__Given instruction__
Extract only the first line of the listing and every line after it up to and including the one with "624.6), 0.1055, 'cleartab')". Omit the pictures.

__Supplied data__
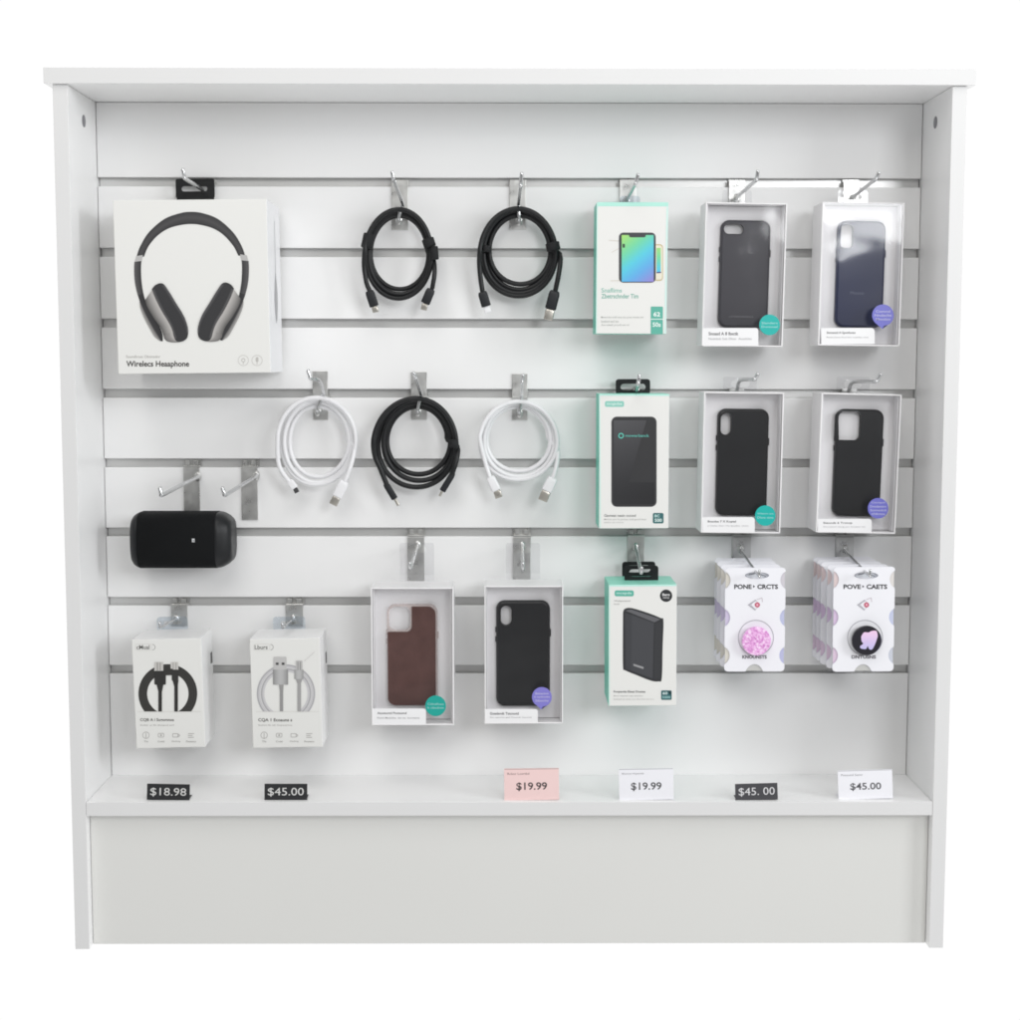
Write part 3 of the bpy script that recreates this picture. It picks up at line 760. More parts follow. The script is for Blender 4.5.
fr, root = cable_carton([(249.6, 638.4), (319.6, 639), (253, 747.4), (322.8, 747.6)], 'white carton with a printed coil of grey cable and silver plugs', Z, False, 'CQA 1 Ecoauns s', 'Snclom flo tdr Unpoutrnos', 'Lburs')
hang_tab(fr, root, (273.5, 305, 616.4, 634), (281, 299, 621, 624.6), 0.1055, 'cleartab')

# ------------------------------------------------------------------ window boxes with phone cases
def case_shell(name, label, fr, x0, x1, z0, z1, yf, m, cam, r, rim=None, group='phone cases in window boxes', panel=None):
    """phone case seen from its back: rounded slab with a camera opening. coordinates local to the box frame."""
    root = empty(name, fr.o + fr.ex*((x0+x1)/2) + Vector((0, yf, 0)) + fr.ez*z0, ry=fr.th)
    tag(root, label, 'phone case', group)
    w, h = x1-x0, z1-z0
    X0, X1, Z0, Z1 = -w/2, w/2, 0, h
    cx0, cx1, cz0, cz1, cr = cam
    cx = (x0+x1)/2
    C = rrect_pts(cx0-cx, cx1-cx, cz0-z0, cz1-z0, cr, 6)
    def ol(i): return rrect_pts(X0+i, X1-i, Z0+i, Z1-i, r-i*0.8, 8)
    b = MB()
    seq = [(0.0, 0.0066), (0.0, 0.0035), (0.0005, 0.0016), (0.0014, 0.0005), (0.0028, 0.0)]
    b.grid([[(x, y, z) for x, z in ol(i)] for i, y in seq])
    fill_holed(b, ol(0.0028), C, 0.0, WHITE)
    b.grid([[(x, 0.0, z) for x, z in C], [(x, 0.0032, z) for x, z in C]], smooth=False)
    fill_holed(b, ol(0.0006), C, 0.0066, WHITE)
    b.build('shell', M[m], root)
    # raised lip round the camera opening
    C2 = rrect_pts(cx0-cx-0.0011, cx1-cx+0.0011, cz0-z0-0.0011, cz1-z0+0.0011, cr+0.0009, 6)
    l = MB(); l.grid([[(x, 0.0002, z) for x, z in C2], [(x, -0.0005, z) for x, z in C2], [(x, -0.0006, z) for x, z in C], [(x, 0.003, z) for x, z in C]], smooth=False)
    l.build('camera_lip', M[rim or m], root)
    k = MB(); k.box(X1-0.0004, X1+0.0011, 0.003, 0.006, h*0.66, h*0.73, bev=0.0004); k.build('side_button', M[rim or m], root)
    k = MB(); k.box(X0-0.0009, X0+0.0004, 0.003, 0.006, h*0.70, h*0.75, bev=0.0004); k.box(X0-0.0009, X0+0.0004, 0.003, 0.006, h*0.61, h*0.66, bev=0.0004); k.build('volume_buttons', M[rim or m], root)
    if panel:
        p = MB()
        # the leather leaves out the whole camera corner
        cxr, czb = cx1-cx+0.0016, cz0-z0-0.0016
        full = rrect_pts(X0+0.0012, X1-0.0024, Z0+0.0014, Z1-0.0026, r-0.0015, 8)
        keep = [q for q in full if not (q[0] < cxr and q[1] > czb)]
        k0 = next(k for k in range(len(keep)) if keep[k-1][1] > czb and keep[k][1] < czb)
        keep = keep[k0:]+keep[:k0]
        nt_ = [(cxr, Z1-0.0026)] + [(cxr-0.0065+0.0065*math.cos(t*PI/12), czb+0.0065-0.0065*math.sin(t*PI/12)) for t in range(7)] + [(X0+0.0012, czb)]
        L_ = keep+nt_
        fill_holed(p, L_, None, -0.0009, WHITE)
        p.grid([[(x, 0.0002, z) for x, z in L_], [(x, -0.0009, z) for x, z in L_]], smooth=False)
        p.build('back_panel', M[panel], root)
    return root

TEALS = (36, 178, 170); PURP = (116, 116, 200)
def case_box(label, quad, Y, depth, Z, case, cam, m, clabel, stick, strip, t1, t2, rim=None, panel=None, pin=False, crad=8, emb=None, tab=None):
    fr = Front(quad, Y)
    root = fr.root('window_box'); tag(root, label, 'window box', 'phone case window boxes')
    w, h = fr.w, fr.h
    t = 0.0016; fb = 0.0022
    b = MB()
    # shell walls, back and the thin front border round the window
    b.box(-w/2, -w/2+t, 0.0, depth, 0, h, bev=0.0004); b.box(w/2-t, w/2, 0.0, depth, 0, h, bev=0.0004)
    b.box(-w/2+t+.0001, w/2-t-.0001, 0.0001, depth, 0, t, bev=0.0004); b.box(-w/2+t+.0001, w/2-t-.0001, 0.0001, depth, h-t, h, bev=0.0004)
    b.box(-w/2+t+.0001, w/2-t-.0001, depth-.0012, depth-.0002, t+.0001, h-t-.0001)
    b.build('box_shell', M['traywhite'], root)
    # inner tray that carries the case
    yt = 0.0235
    tr_ = MB(); tr_.box(-w/2+t+.0006, w/2-t-.0006, yt, yt+.0012, t+.0006, h-t-.0006, bev=0.0004)
    for sx in (-1, 1):
        xa = sx*(w/2-t-.0006); xb = sx*(w/2-t-.0016)
        tr_.box(min(xa, xb), max(xa, xb), 0.004, yt-.0002, t+.0008, h-t-.0008)
    tr_.build('inner_tray', M['traywhite'], root)
    # clear window
    f = MB()
    ph = [random.uniform(0, 6.28) for _ in range(4)]
    nx_, nz_ = 14, 20
    def fp(i, j):
        u, v = i/nx_, j/nz_
        y = .0012 - .0006*math.sin(PI*u)*math.sin(PI*v)**0.6 + .00026*math.sin(PI*u)*math.sin(PI*v)*(math.sin(5*u+3*v+ph[0])+math.sin(7*v-4*u+ph[1]))
        return (-w/2+t+(w-2*t)*u, y, t+(h-2*t)*v)
    f.grid([[fp(i, j) for i in range(nx_+1)] for j in range(nz_+1)], closed=False)
    f.build('window_film', M['film'], root)
    if tab: hang_tab(fr, root, tab[0], tab[1], Y+depth-.0011, 'film', rad=2)
    # printed strip at the bottom of the window
    a = Art(fr, Z, 0.0004)
    x0, y0, x1, y1 = strip
    r = 12
    pts = [(x0, y0), (x1-r, y0)] + [(x1-r+r*math.sin(k*PI/12), y0+r-r*math.cos(k*PI/12)) for k in range(1, 7)] + [(x1, y1), (x0, y1)]
    a.poly(pts, (240, 240, 241), 1)
    a.build('label_strip', root, 'gloss')
    a = Art(fr, Z, 0.0004)
    hh = y1-y0
    tx = x0+(x1-x0)*0.10
    a.text(t1, tx, y0+hh*0.22, tx+(x1-x0)*0.54, y0+hh*0.40, (92, 91, 94), 0.014, 2)
    a.text(t2, tx, y0+hh*0.53, tx+(x1-x0)*0.78, y0+hh*0.65, (160, 160, 162), 0.0, 2)
    a.build('lettering', root)
    sx, sy, sr, sc, lines = stick
    a = Art(fr, Z, 0.0002)
    if pin:
        a.poly([(sx+sr*math.cos(PI*0.76+k*2*PI*0.885/30), sy+sr*math.sin(PI*0.76+k*2*PI*0.885/30)) for k in range(31)][:30]+[(sx+sr*0.5, sy+sr*0.86), (sx-sr*0.05, sy+sr*1.26)], sc, 1)
    else: a.circle(sx, sy, sr, sc, 1)
    lc = tuple(min(255, c*0.45+135) for c in sc)
    n = len(lines)
    for i, tx_ in enumerate(lines):
        ww = sr*(0.66 if n > 2 and i in (0, n-1) else 0.78); yy = sy+(i-(n-1)/2)*sr*0.36
        a.text(tx_, sx-ww, yy-sr*0.11, sx+ww, yy+sr*0.11, lc, 0.012, 2)
    a.build('sticker', root, 'gloss')
    # the case inside
    dyc = yt-0.0069
    A = fr.loc(*Z(case[0], case[3]), dyc); B = fr.loc(*Z(case[1], case[2]), dyc)
    c0 = fr.loc(*Z(cam[0], cam[3]), dyc); c1 = fr.loc(*Z(cam[1], cam[2]), dyc)
    cr = cam[4]/4.2*m_per_px(Y)
    cs = case_shell('phone_case', clabel, fr, A[0], B[0], A[1], B[1], dyc, m, (c0[0], c1[0], c0[1], c1[1], cr), crad*m_per_px(Y), rim, panel=panel)
    if emb:
        ea = MB()
        vs, fs = text_mesh(emb[0], 0.0)
        ax = min(v[0] for v in vs); bx = max(v[0] for v in vs); ay = min(v[1] for v in vs); by = max(v[1] for v in vs)
        W, H_ = B[0]-A[0], B[1]-A[1]
        P = [((-.5+emb[1]+(emb[2]-emb[1])*(v[0]-ax)/(bx-ax))*W, -.0002, (emb[3]+emb[4]*(v[1]-ay)/(by-ay))*H_) for v in vs]
        for q in fs: ea.face([P[i] for i in q], emb[5])
        ea.build('lettering', M['card'], cs)
    return fr, root

case_box('window box holding the charcoal phone case, teal round sticker, top row', [(705.4, 202.4), (788, 203), (702.4, 346.4), (782, 346)], 0.045, 0.05, Zm(570, 160, 4.435),
         (656, 893, 268, 742), (682, 772, 285, 327, 22), 'case_grey', 'charcoal phone case with a sideways pill camera opening', (885, 731, 46, TEALS, ['Slanders', 'Dontosal']),
         (590, 745, 835, 826), 'Snoasd A 8 Ibsctk', 'Nodnbds 5ob Dlosr  Acoclclto', crad=9, emb=('LSTBANASDLS', 0.22, 0.70, 0.095, 0.016, (118, 117, 122)), tab=((722, 752, 190.5, 207), (729, 746, 194.6, 199.4)))
case_box('window box holding the navy phone case, purple sticker, at top right', [(822.8, 202.6), (904.6, 202), (817.8, 346.6), (899.8, 345)], 0.045, 0.055, Zm(780, 60, 3.4),
         (186, 363, 547, 909), (205, 250, 561, 638, 16), 'case_navy', 'navy phone case with a tall rounded camera opening', (350, 868, 37, PURP, ['Comnsl', 'Nndsclts', 'Mnctlsn']),
         (140, 911, 322, 966), 'Stnrantd A Spvnfunto', 'Rbdnclstot flod 6tn scphlto rtns', pin=True, crad=9, emb=('Mosno', 0.30, 0.58, 0.31, 0.03, (92, 96, 118)), tab=((838, 868, 190.5, 207), (845, 862, 194.6, 199.4)))
case_box('window box holding a black phone case, teal round sticker, middle row', [(704.4, 392.6), (784, 392), (700.8, 532.8), (780.4, 533.4)], 0.045, 0.05, Zm(680, 360, 4.08),
         (144, 366, 200, 636), (165, 210, 219, 305, 22), 'case', 'black phone case with a narrow upright camera slot, middle row', (348, 635, 42, TEALS, ['Wlstgrs ars', 'Dlcns ctno']),
         (92, 641, 305, 702), 'Bnaolse 7 X Koptal', 'p Ctlolus /Stan t Ho dpsctlms  astons', crad=9, tab=((723, 757, 377, 397), (731, 750, 380.6, 387)))
case_box('window box holding a black phone case, purple round sticker, middle row at right', [(822, 393.8), (901.6, 393.8), (815.6, 532.8), (895.6, 533.4)], 0.045, 0.055, Zm(680, 360, 4.08),
         (620, 836, 203, 638), (632, 738, 213, 326, 22), 'case', 'black phone case with a large square camera opening', (808, 605, 42, PURP, ['Ctcmpol', 'Dvodsnttrs', 'Snmvsdctl', 'cNlctos']),
         (562, 648, 782, 704), 'Steonds 6 Trongp', 'Snncstosd ctorg pto Incsatst tns', crad=9, tab=((836, 870, 377, 397), (844, 862, 380.6, 388)))
case_box('window box holding the brown phone case, teal round sticker', [(370.8, 587.8), (453.4, 587.6), (371.8, 725.6), (454, 724.8)], 0.04, 0.056, Zm(350, 520, 4.435),
         (165, 388, 374, 826), (170, 268, 382, 490, 30), 'bumper', 'brown phone case with a clear rim and square camera opening', (380, 824, 46, (32, 164, 152), ['Ctlnsfoso', 'h nbsdnm']),
         (97, 836, 337, 906), 'Atontoggd Pnctsomd', 'Rlolch Modcldns  tltn ms  Incrntstms', rim='bumper', panel='case_brown', crad=9, tab=((400, 434, 543, 588), (408, 426, 545.5, 553)))
case_box('window box holding a black phone case, purple sticker with a point, lower row', [(484.6, 586), (563, 585.8), (484.6, 724), (563, 723.4)], 0.04, 0.056, Zm(350, 520, 4.435),
         (648, 888, 358, 828), (669, 716, 380, 468, 23), 'case', 'black phone case with a narrow upright camera slot, lower row', (851, 785, 44, (132, 126, 206), ['Bntnactvm', '6 xpdmnbs', 'Sdtocrlns']),
         (597, 838, 833, 902), 'Goadsndt Tstcnotd', 'Sto npnrtts gtd Onsndc Inscrstl', pin=True, crad=9, tab=((506, 540, 543, 587), (514, 531, 546, 553.5)))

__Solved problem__
Write part 3 of the bpy script that recreates this picture. It picks up at line 760. More parts follow. The script is for Blender 4.5.
fr, root = cable_carton([(249.6, 638.4), (319.6, 639), (253, 747.4), (322.8, 747.6)], 'white carton with a printed coil of grey cable and silver plugs', Z, False, 'CQA 1 Ecoauns s', 'Snclom flo tdr Unpoutrnos', 'Lburs')
hang_tab(fr, root, (273.5, 305, 616.4, 634), (281, 299, 621, 624.6), 0.1055, 'cleartab')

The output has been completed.